Der Klimatag sei aus einer Idee im Rathaus entstanden, für die Bürger Informationen zum Hochwasser zu liefern, rechtfertigte Bürgermeister Jörg Schmidt den Aufbau. Zudem habe sich keine der Initiativen gemeldet, um mitzumachen. Weiterhin hätte die zur Verfügung stehende, zentral gelegene Fläche den Raum für die Aussteller ohnehin begrenzt. Dennoch „haben wir das hier ganz sicher nicht zum letzten Mal gemacht“, sagte Schmidt. Beim nächsten Mal sei eine Erweiterung denkbar. Wichtig sei nach wie vor, die Bürger für das Thema zu sensibilisieren und Eigenvorsorge zu fördern. „Dazu brauchen die Menschen umfassende Informationsmöglichkeiten“, so Schmidt.

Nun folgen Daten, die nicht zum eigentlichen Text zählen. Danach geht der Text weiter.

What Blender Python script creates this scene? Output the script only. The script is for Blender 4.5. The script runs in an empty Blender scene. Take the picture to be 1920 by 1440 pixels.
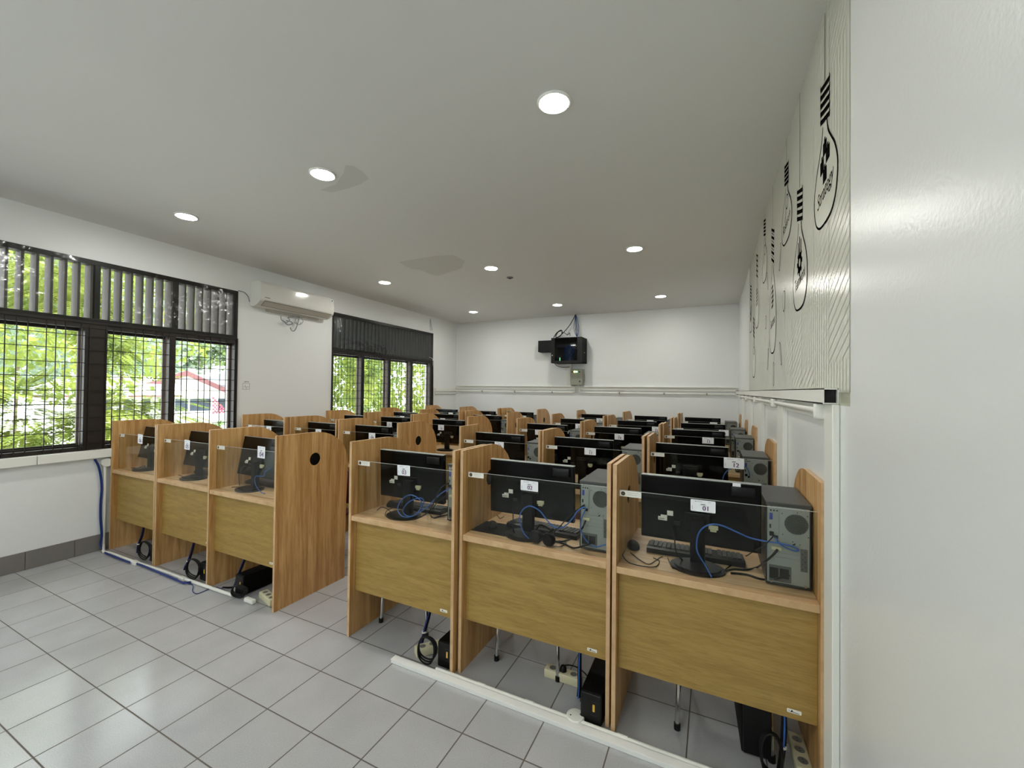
import bpy, bmesh, math, random
from mathutils import Vector, Matrix
R_ = random.Random(7)
PI = math.pi
scene = bpy.context.scene
COL = scene.collection

# ------------------------------------------------------------------ camera model (1920 x 1440 frame)
F = 777.9468
yaw, pit, rol, CZ = 0.4517, 0.0132, 0.0110, 1.5502
fw = Vector((-math.sin(yaw)*math.cos(pit), math.cos(yaw)*math.cos(pit), math.sin(pit)))
rt0 = Vector((math.cos(yaw), math.sin(yaw), 0))
up0 = rt0.cross(fw)
RT = rt0*math.cos(rol)+up0*math.sin(rol)
UP = up0*math.cos(rol)-rt0*math.sin(rol)
CAM = Vector((0, 0, CZ))
H = 3.05            # ceiling
XR = 0.386          # right wall
YB = 8.0            # back wall
YF = -2.4           # wall behind the camera
LA = Vector((-5.16, 1.2, 0)); LB = Vector((-5.31, 8.03, 0))
LT = (LB-LA).normalized(); LN = Vector((LT.y, -LT.x, 0))

def ray(u, v): return fw + RT*((u-960)/F) - UP*((v-720)/F)
def onaxis(u, v, ax, val):
    d = ray(u, v); t = (val-CAM[ax])/d[ax]; return CAM+d*t
def onz(u, v, z=0.0): return onaxis(u, v, 2, z)
def onY(u, v, y): return onaxis(u, v, 1, y)
def onX(u, v, x): return onaxis(u, v, 0, x)
def onR(u, v, off=0.0): return onaxis(u, v, 0, XR-off)
def lw(u, v, off=0.0):
    d = ray(u, v); t = ((LA+LN*off-CAM).dot(LN))/d.dot(LN); return CAM+d*t
def ls(u, v, off=0.0):
    p = lw(u, v, off); return ((p-LA).dot(LT), p.z)
def LP(s, n, z): return LA+LT*s+LN*n+Vector((0, 0, z))
LROT = math.atan2(LT.y, LT.x)   # local x axis along the left wall

# ------------------------------------------------------------------ materials
def lin(c):
    if isinstance(c, str):
        c = [int(c[i:i+2], 16)/255 for i in (0, 2, 4)]
        c = [x/12.92 if x <= .04045 else ((x+.055)/1.055)**2.4 for x in c]
    return (c[0], c[1], c[2], 1)
MATS = {}
def mat(name, color, rough=.5, metal=0., spec=.5, emit=None, bump=None, coat=0.):
    m = bpy.data.materials.new(name); m.use_nodes = True
    b = m.node_tree.nodes['Principled BSDF']
    b.inputs['Base Color'].default_value = lin(color)
    b.inputs['Roughness'].default_value = rough
    b.inputs['Metallic'].default_value = metal
    b.inputs['Specular IOR Level'].default_value = spec
    b.inputs['Coat Weight'].default_value = coat
    if emit:
        b.inputs['Emission Color'].default_value = lin(color); b.inputs['Emission Strength'].default_value = emit
    if bump:
        nt = m.node_tree; tc = nt.nodes.new('ShaderNodeTexCoord'); n = nt.nodes.new('ShaderNodeTexNoise')
        n.inputs['Scale'].default_value = bump[0]; n.inputs['Detail'].default_value = 3
        bp = nt.nodes.new('ShaderNodeBump'); bp.inputs['Strength'].default_value = bump[1]; bp.inputs['Distance'].default_value = bump[2]
        nt.links.new(tc.outputs['Object'], n.inputs['Vector']); nt.links.new(n.outputs['Fac'], bp.inputs['Height'])
        nt.links.new(bp.outputs['Normal'], b.inputs['Normal'])
    MATS[name] = m
    return m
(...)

Über ebendiese freuten sich Sonya und Hilmar Friedrich und ihre Nachbarin Lydia Boing aus Wachtberg. Die Fluten des Mehlemer Bachs hatten beim Unwetter 2016 große Schäden an ihren Häusern angerichtet. „Bei uns stand das Wasser im Keller 1,60 Meter hoch. Und das Wasser ist nicht alleine gekommen“, erinnerte sich Boing. Jede Menge Unrat und Schlamm hatte es mitgebracht, das Garagentor aus den Angeln gehoben und die zum Keller führenden Türen aus den Laibungen gerissen.“ Bei aller Vorsorge bliebe für sie das Problem der Zeit: „Wir hatten höchstens zehn Minuten.“ Gerade mal genug, um die Autos aus der Garage zu fahren.“

Die Freiwillige Feuerwehr Wachtberg informierte über Maßnahmen, die man auch im Vorfeld treffen kann: „Man sollte überprüfen, ob Pumpen und Hebeanlagen funktionieren, ob alle Abflüsse frei sind und ob – je nach Lage – Sandsäcke bereitliegen“, zählte Michael Ruck, Pressesprecher der ehrenamtlichen Helfer, auf. Zur Gefahr für sich und andere könnten auch lose Gegenstände im überflutungsgefährdeten Garten werden.